Jest szansa, że niebawem będzie w Radomsku bezpieczniej. Radomszczański magistrat planuje modernizację miejskiego monitoringu. Jak się okazuje, funkcjonujący w naszym mieście system jest przestarzały i często nie spełnia swojej roli.
Kilka z 19 zamontowanych w Radomsku kamer nie działa poprawnie.
– Można powiedzieć, że są one wyłączone z użytkowania ze względu na rosnące w ich otoczeniu drzewa. Przysłaniają one w znacznym stopniu pole widzenia kamery. Porozumiewamy się w tej chwili z wydziałem ochrony środowiska, aby otrzymać pozwolenie na przycięcie drzew. Jeśli nie będzie to możliwe, poradzimy sobie w innym sposób, chociażby montując kamery na wysięgnikach – mówi naczelnik Wydziału Bezpieczeństwa i Porządku Urzędu Miasta Jacek Paul.
Radni oraz urzędnicy chcą, aby w Radomsku pojawiły się nowoczesne cyfrowe kamery.
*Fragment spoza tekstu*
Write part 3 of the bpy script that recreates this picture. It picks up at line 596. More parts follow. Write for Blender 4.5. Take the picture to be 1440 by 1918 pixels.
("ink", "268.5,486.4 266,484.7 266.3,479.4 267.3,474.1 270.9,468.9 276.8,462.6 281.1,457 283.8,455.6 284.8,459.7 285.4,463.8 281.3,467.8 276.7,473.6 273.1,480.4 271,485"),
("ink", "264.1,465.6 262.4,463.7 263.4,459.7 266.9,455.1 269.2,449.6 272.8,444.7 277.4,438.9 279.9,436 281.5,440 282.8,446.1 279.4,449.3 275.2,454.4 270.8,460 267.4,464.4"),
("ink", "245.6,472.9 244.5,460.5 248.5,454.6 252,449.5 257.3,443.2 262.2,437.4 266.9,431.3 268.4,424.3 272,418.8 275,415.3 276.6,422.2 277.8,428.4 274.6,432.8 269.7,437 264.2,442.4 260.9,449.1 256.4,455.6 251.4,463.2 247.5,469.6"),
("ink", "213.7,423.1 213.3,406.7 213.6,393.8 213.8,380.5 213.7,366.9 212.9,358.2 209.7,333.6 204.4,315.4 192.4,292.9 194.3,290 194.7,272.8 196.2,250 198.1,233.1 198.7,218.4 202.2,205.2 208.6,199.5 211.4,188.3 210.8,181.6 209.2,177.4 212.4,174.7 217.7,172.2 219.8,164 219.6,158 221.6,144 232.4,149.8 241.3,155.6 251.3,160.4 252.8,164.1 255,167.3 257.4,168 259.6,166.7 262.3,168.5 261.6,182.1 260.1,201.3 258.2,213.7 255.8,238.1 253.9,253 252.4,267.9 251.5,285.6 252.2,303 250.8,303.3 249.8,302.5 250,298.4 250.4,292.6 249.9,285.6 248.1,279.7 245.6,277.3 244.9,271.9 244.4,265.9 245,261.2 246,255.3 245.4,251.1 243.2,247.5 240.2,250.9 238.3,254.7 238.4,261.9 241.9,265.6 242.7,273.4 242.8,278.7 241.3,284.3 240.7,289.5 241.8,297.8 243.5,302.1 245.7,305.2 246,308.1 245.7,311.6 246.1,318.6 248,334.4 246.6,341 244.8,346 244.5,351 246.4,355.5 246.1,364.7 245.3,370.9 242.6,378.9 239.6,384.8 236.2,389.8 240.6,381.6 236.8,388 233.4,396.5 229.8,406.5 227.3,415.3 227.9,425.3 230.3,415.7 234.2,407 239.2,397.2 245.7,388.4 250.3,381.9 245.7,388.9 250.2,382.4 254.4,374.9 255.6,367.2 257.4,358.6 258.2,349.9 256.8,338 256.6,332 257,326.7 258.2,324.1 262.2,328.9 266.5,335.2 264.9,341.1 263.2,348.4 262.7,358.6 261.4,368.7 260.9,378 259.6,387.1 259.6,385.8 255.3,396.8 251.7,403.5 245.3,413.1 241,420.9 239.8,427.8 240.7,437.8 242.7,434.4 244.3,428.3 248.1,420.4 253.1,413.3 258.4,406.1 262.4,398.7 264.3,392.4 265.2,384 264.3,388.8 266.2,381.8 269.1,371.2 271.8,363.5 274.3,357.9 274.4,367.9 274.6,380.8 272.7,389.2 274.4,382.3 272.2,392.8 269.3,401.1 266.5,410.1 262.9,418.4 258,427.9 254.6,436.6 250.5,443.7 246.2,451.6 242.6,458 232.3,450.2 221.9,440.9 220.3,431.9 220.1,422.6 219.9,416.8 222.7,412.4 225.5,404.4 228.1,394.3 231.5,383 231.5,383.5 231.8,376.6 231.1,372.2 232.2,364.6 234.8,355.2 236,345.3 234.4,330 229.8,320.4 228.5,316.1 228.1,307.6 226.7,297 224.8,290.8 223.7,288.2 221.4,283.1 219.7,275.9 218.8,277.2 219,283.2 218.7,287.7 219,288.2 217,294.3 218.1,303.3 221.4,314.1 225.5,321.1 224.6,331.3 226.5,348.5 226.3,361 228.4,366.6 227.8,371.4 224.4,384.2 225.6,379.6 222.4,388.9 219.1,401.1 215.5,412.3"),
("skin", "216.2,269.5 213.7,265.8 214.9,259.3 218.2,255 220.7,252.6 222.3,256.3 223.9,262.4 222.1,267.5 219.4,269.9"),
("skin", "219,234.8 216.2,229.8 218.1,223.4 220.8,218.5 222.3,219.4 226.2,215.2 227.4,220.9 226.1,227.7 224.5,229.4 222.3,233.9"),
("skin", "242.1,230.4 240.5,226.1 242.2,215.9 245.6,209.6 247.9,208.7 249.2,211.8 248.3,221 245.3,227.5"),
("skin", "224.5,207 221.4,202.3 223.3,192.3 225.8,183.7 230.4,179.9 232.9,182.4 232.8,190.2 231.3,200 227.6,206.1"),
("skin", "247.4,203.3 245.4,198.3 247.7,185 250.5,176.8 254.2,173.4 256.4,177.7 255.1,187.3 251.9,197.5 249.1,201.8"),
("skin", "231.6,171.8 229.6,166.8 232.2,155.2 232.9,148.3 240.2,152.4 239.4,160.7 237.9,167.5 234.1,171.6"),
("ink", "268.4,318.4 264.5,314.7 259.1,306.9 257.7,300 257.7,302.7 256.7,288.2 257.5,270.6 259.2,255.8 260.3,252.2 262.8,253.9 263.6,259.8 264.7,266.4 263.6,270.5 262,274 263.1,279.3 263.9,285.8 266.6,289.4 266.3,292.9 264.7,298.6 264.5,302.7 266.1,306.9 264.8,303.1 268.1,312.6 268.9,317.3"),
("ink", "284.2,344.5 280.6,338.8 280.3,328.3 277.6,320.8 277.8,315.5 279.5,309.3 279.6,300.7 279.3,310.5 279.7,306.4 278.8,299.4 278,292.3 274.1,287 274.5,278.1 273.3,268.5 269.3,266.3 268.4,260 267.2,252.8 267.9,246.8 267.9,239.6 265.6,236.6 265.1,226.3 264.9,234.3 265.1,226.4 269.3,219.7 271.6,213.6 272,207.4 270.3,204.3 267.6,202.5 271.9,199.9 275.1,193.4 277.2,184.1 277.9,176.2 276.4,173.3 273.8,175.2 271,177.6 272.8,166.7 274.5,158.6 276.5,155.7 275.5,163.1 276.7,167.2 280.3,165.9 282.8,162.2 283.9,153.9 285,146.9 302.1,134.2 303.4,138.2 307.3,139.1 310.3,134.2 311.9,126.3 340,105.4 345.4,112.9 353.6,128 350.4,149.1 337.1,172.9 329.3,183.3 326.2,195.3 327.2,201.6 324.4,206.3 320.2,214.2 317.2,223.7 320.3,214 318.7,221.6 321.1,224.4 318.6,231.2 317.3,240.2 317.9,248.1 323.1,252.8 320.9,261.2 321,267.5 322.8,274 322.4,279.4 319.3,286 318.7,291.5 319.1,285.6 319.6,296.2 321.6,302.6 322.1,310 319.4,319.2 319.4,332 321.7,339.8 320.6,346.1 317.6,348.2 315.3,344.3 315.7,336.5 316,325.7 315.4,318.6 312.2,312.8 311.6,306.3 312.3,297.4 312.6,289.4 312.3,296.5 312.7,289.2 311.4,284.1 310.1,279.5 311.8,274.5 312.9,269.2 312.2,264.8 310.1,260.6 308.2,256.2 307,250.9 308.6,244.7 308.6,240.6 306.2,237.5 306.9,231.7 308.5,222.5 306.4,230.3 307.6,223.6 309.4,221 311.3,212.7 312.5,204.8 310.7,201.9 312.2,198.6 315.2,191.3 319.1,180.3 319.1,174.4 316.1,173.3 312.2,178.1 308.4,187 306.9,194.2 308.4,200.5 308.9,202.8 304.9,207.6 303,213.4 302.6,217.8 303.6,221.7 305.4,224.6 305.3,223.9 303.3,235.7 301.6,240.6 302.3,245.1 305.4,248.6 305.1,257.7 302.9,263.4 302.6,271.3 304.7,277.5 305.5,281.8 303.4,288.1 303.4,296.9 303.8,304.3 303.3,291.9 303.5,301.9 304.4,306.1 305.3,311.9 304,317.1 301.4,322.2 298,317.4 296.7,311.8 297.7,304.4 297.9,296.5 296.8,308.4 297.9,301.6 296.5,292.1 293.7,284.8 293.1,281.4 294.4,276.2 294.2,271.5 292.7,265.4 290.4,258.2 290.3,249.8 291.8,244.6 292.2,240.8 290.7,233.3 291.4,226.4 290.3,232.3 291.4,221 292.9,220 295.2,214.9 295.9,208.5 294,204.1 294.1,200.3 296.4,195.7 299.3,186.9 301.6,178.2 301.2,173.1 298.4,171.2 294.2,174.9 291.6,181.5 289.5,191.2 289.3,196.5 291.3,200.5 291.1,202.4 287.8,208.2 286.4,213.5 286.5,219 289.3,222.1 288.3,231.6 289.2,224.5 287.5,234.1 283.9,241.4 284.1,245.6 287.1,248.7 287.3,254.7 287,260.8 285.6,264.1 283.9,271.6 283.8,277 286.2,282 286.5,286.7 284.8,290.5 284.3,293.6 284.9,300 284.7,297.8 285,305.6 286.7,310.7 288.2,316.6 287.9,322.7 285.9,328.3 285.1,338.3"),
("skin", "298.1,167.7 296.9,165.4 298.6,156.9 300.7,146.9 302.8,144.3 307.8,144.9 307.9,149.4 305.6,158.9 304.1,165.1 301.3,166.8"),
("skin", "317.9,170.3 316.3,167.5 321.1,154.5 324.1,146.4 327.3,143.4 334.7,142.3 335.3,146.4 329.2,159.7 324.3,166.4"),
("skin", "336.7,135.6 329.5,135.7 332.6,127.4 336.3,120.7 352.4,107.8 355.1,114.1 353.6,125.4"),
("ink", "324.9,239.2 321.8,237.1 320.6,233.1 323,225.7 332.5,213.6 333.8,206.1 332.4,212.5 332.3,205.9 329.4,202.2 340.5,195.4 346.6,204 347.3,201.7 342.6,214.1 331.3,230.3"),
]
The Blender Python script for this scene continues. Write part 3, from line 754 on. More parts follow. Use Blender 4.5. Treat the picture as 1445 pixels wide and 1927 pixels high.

Prowadzą w tej sprawie rozmowy z jednym z czołowych producentów tych urządzeń. Przedstawiciele firmy gościli dziś w urzędzie miasta i prezentowali możliwości kamer. A te są ogromne. Kamery obejmują swym zasięgiem bardzo duży obszar. Poza tym, jakość obrazu pozwala na uchwycenie szczegółów, takich jak chociażby twarz, czy numer rejestracji samochodu sprawcy zdarzania.
– Jest to sprzęt na miarę XXI wieku. Ponieważ chcemy być taki miastem, wierzę, że zakupimy takie kamery, dzięki czemu poprawi się bezpieczeństwo radomszczan – mówi przewodniczący Komisji Bezpieczeństwa Rady Miasta Paweł Kałdoński.
Radny podkreśla, że o potrzebie zainwestowania w miejski monitoring wielokrotnie mówił poprzednim władzom Radomska.
– Mieliśmy niestety dość duży opór ze strony pani prezydent. Teraz jest nowa władza i nowe pomysły w kwestii poprawy bezpieczeństwa. Mam nadzieję, że uda się je zrealizować – mówi Paweł Kałdoński.
Prawdopodobnie w najbliższym czasie rozpoczną się testy nowych kamer. Po ich zakończeniu okaże się, jakiego typu urządzenia sprawdzą się w Radomsku najlepiej i jaki będzie koszt ich zakupu.